Sfogliare questo Limone ruffiano è come entrare magicamente nella coralità della memoria, nel castello dei ricordi, quando l’olfatto e il gusto la fanno da padrone nel tintinnio delle chiavi davanti al portone e le figure di nonne, mamme, zie, amiche, insieme al sorriso, portano in regalo tasche grandi nel grembiule, tanto grandi che ci sta di tutto, raccolgono persino la nostra fretta giornaliera, ci intrigano, ci invitano a frugare nei cassetti per ritrovare diari, quaderni scritti a mano, pagine ingiallite, magari impreziosite da qualche macchiolina d’olio come lacrima, da qualche ditata di ombre di impasti antichi, sgualcite dallo sfogliare di mani capaci di creare piccoli capolavori da gustare.

Le testimonianze collettive, in questo libro magistralmente creato dall’amore di Nadia per la semplicità della sapienza, dall’affetto verso chi ora naviga in altri giochi di luci e ombre, dalle vibrazioni di anima e mente, si esibiscono con candore e naturalezza, divengono leitmotiv , creando un’atmosfera di attimi indimenticabili.

Il fenomeno dei ritorni ti cattura come in una ragnatela proiettandoci, appesi a un filo sospeso, nella malia di suggestioni proustiane. E l’andare si fa pieno di sorprese, ruffiano come il limone della madre di Nadia che aveva capito la vita, le sue dolcezze, quell’asprigno necessario per assaporare di più gli attimi dolci del palato, le palpitazioni segrete del cuore, l’abbraccio dei profumi e i fumi delle grandi cucine con i fornelli a legna sempre accesi. È tutto un’amarcord a ogni sosta di pagina, emozioni diverse, ricordi accarezzati, spremuti, grattugiati nella scorza profumata, piano, come ruvida carezza. Un viaggio a ritroso di sé per riappropriarsi della propria vita nella rincorsa della pace di merende fantasiose, ricche e povere, quando gli ingredienti diventavano cibo da re unicamente perché la fame e la giovinezza sono sempre state compagne della fantasia. Pane e mele, pane e fichi, pane e uva, pane e marmellata conservata in quei grandi vasi con il coperchio a vite, marmellate che a volte fiorivano di muffa rapidamente tolta a cucchiaiate dalla madre.

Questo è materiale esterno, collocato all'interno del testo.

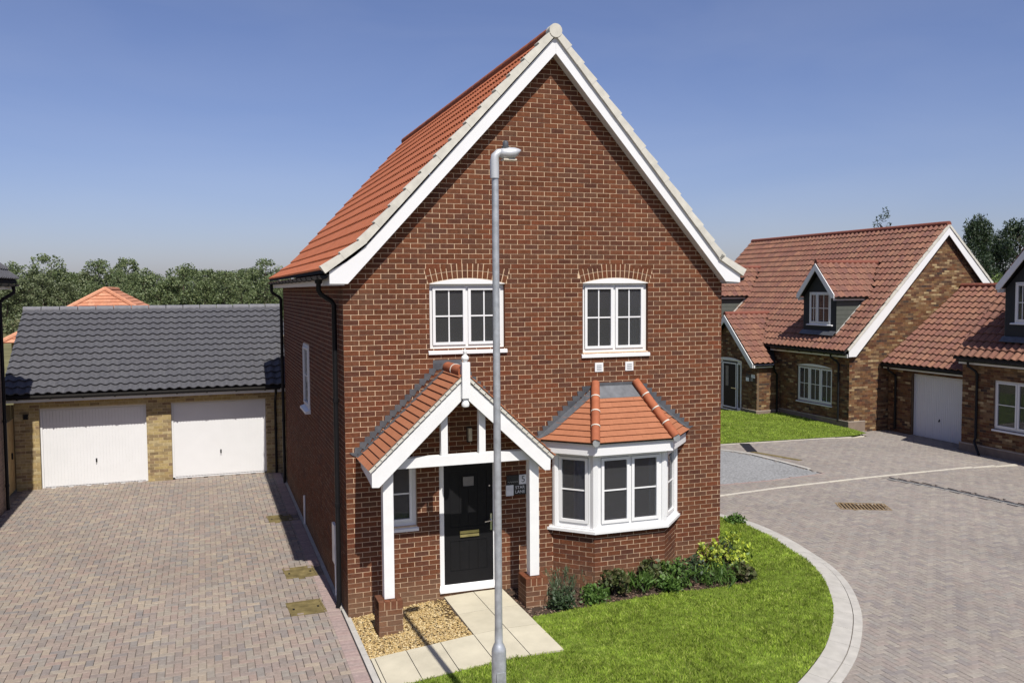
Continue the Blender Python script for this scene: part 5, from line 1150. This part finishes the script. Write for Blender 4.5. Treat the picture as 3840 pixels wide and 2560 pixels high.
plant('strap', 5.95, -.78, .34, .36, 'narrow leaved tuft in front of the yellow green shrub')
plant('dark', 6.35, -.10, .50, .40, 'dark leaved plant right at the foot of the house corner')
plant('fresh', 8.22, 2.35, .16, .34, 'small weed tuft at the lawn edge by the curved kerb', 'weeds')

# ------------------------------------------------------------------ TREES
def tree_proto(seed, H, R, mat, kind='broad', leaf=.30, nc=55, npc=34):
    random.seed(seed); mb = MB(); t0 = H*.28 if kind == 'broad' else H*.1
    mb.tube([(0, 0, -.3), (random.uniform(-.1, .1), random.uniform(-.1, .1), H*.35), (random.uniform(-.3, .3), random.uniform(-.3, .3), H*.62), (random.uniform(-.4, .4), random.uniform(-.4, .4), H*.9)], [H*.02, H*.016, H*.01, H*.003], 7)
    C = []
    for i in range(nc):
        if kind == 'broad':
            a = random.uniform(0, 6.28); v = random.random(); zz = t0+(H-t0)*v; rr = R*math.sin(math.pi*min(1, .18+.78*v))**.6*math.sqrt(random.uniform(.15, 1))*(1+.25*math.sin(a*2+seed))
        else:
            a = random.uniform(0, 6.28); v = random.random()**1.2; zz = t0+(H-t0)*v; rr = R*(1-.82*v)*math.sqrt(random.uniform(.2, 1))*(1+.3*math.sin(a*3+seed+v*9))
        c = (rr*math.cos(a), rr*math.sin(a), zz); C.append(c)
        if i % 4 == 0: mb.tube([(0, 0, max(t0*.7, zz-rr*.8)), (c[0]*.5, c[1]*.5, zz-rr*.25), c], [H*.006, H*.004, H*.0015], 5)
    return mb, C
PR = []
def make_tree(seed, H, R, mat, kind, leaf, nc, npc, spread, asp, x, y, label, group, z=-.32, name='tree', upb=0):
    t = thing(name, label, 'tree', (0, 0, 0), group); mb, C = tree_proto(seed, H, R, mat, kind)
    mb, C = tree_proto(seed, H, R, mat, kind, nc=nc); mb.build('trunk', 'bark', t, org=(0, 0, 0)); leaf_cloud('crown', C, leaf, npc, spread, mat, t, up_bias=upb, aspect=asp)
    t.location = (x, y, z); return t
WG = 'trees of the wood behind the grey roofed garage'
WL = 'green broadleaf tree in the back rows of the distant wood'
protos = []
for i in range(7):
    H = (8.2, 7.4, 9.0, 7.9, 8.6, 7.0, 9.4)[i]; R = (2.7, 2.5, 2.4, 3.0, 2.2, 2.6, 2.9)[i]
    protos.append(make_tree(20+i, H, R, ('wood_leaf', 'wood_leaf_b')[i % 3 == 1], 'broad', .30, 90, 34, (.62, .62, .5), .62, 0, 0, WL, WG))
def dup(root, loc, rot, sc):
    r = root.copy(); COL.objects.link(r); r.location = loc; r.rotation_euler = (0, 0, rot); r.scale = (sc, sc, sc)
    for ch in root.children: c = ch.copy(); COL.objects.link(c); c.parent = r
    return r
random.seed(5)
def ground_pt(px, Y):
    d = fw+rt*((px-1920)/CAMF); k = (Y-CAMP.y)/d.y; return CAMP.x+d.x*k
used = set(); cnt = 0
ORD = 'first second third fourth fifth sixth seventh eighth ninth tenth eleventh twelfth thirteenth fourteenth fifteenth sixteenth seventeenth eighteenth nineteenth twentieth'.split()
for row, (Y, step) in enumerate(((118, 74), (127, 50), (137, 56))):
    px = -160+row*22
    while px < 1250:
        i = random.randrange(7); Yj = Y+random.uniform(-3, 3); X = ground_pt(px, Yj); sc = random.uniform(.72, 1.02)*(1.0+.07*row)
        if 590 < px < 660 and row > 0: sc *= .82
        if 660 < px < 780: sc *= 1.10
        loc = (X, Yj, -.32)
        if i not in used: used.add(i); tr_ = protos[i]; tr_.location = loc; tr_.scale = (sc,)*3
        else: tr_ = dup(protos[i], loc, random.uniform(0, 6.28), sc)
        if row == 0: tr_['label'] = '%s tree from the left along the front edge of the distant wood' % ORD[cnt % 20]; cnt += 1
        else: tr_['label'] = WL
        px += step*random.uniform(.7, 1.35)
for i in range(7):
    if i not in used: protos[i].location = (ground_pt(200+90*i, 133), 133, -.32)
# undergrowth at the foot of the wood
C = [(ground_pt(px, 112+random.uniform(-2, 4)), 112+random.uniform(-2, 4), random.uniform(.0, 2.0)) for px in np.arange(-220, 1250, 6)]
leaf_cloud('undergrowth', C, .34, 44, (1.3, 1.3, 1.0), 'wood_leaf_b', None, aspect=.6)['kind'] = 'stuff'
C = []
for k in range(900):
    a = -1.25+2.5*k/900; D_ = 300+25*math.sin(k*.05); C.append((CAMP.x+D_*math.sin(a), CAMP.y+D_*math.cos(a), random.uniform(.5, 5.5+1.8*math.sin(k*.11)+1.2*math.sin(k*.31))))
leaf_cloud('distant_wood', C, .9, 26, (2.0, 2.0, 1.8), 'wood_leaf_b', None, aspect=.7)['kind'] = 'stuff'
# evergreen trees behind the dormer house
def conifer(seed, H, R, px, Y, label, name='conifer_tree'):
    t = make_tree(seed, H, R, 'conifer_leaf', 'cone', .32, 170, 60, (.5, .5, .7), .28, ground_pt(px, Y), Y, label, 'evergreens behind the dormer house', name=name, upb=1.1); return t
conifer(41, 10.6, 2.9, 3655, 44, 'dark feathery evergreen behind the gable of the dormer house, left of the big pair')
conifer(42, 10.9, 3.4, 3815, 46, 'dark broad evergreen behind the dormer house, cut by the right picture edge')
conifer(43, 9.8, 3.0, 3735, 49, 'darker shorter evergreen between the two tall ones behind the dormer house')
t = make_tree(51, 5.8, 1.5, 'fresh_leaf', 'broad', .22, 26, 26, (.5, .5, .45), .4, ground_pt(3745, 38), 38, 'light green leafy tree growing in front of the dark evergreens', 'evergreens behind the dormer house')
t = make_tree(61, 12.6, 1.2, 'conifer_leaf', 'broad', .30, 44, 26, (.4, .4, .4), .3, ground_pt(3302, 58), 58, 'thin treetop showing above the ridge of the dormer house', 'evergreens behind the dormer house', name='conifer_tree', upb=.8)
for o in list(S.objects):
    if o.type == 'MESH' and not o.data.materials: o.data.materials.append(M['white'])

E siamo ancora qui a raccontare, e la gola si stringe perché fa bene, perché il ricordo si allarga a macchia d’olio, perché il passato riappare in tutto il suo fascino levigato dal tempo. Limone ruffiano diventa allora ricettario raffinato non solo di cibo, appaiono fra le righe percezioni di eventi, emozioni, ginocchia sbucciate nella corsa, respiro profondo, traccia di capriole, passepartout, condivisione di giorni, di profumi solo nostri, riflessioni. Si trasforma in libro segreto per farci riflettere, fermare. Lo teniamo in mano come fosse il vecchio quaderno della nonna, magari perduto o andato distrutto perché troppo rovinato. E il cuore ci spreme nella commozione.

Nadia Scappini ci ha fatto un grande regalo insieme a quelle voci che ha saputo catturare nella testimonianza perché in ogni pagina, in ogni rigo c’è l’incanto del ritrovarsi, della condivisione ricordo di più generazioni. La lettura, una carezza dell’anima, il desiderio del pennino, del calamaio, della bella scrittura sul foglio, magari con la mente inebriata dal profumo della lasagna che cuoce nel forno o da quello della torta preferita, dei biscotti senza lo stampino, della cotognata e potrei continuare ma lascio alla curiosità del lettore la traccia, il ticchettio della sveglia contaminuti, perché è un attimo che qualcosa si bruci, scompaia come scompaiono le rondini in autunno, le pratoline che raccoglievi da bambina nel prato che ora respira l’asfalto, la siepe di biancospino che avresti voluto scavalcare senza nemmeno un graffio, una puntura.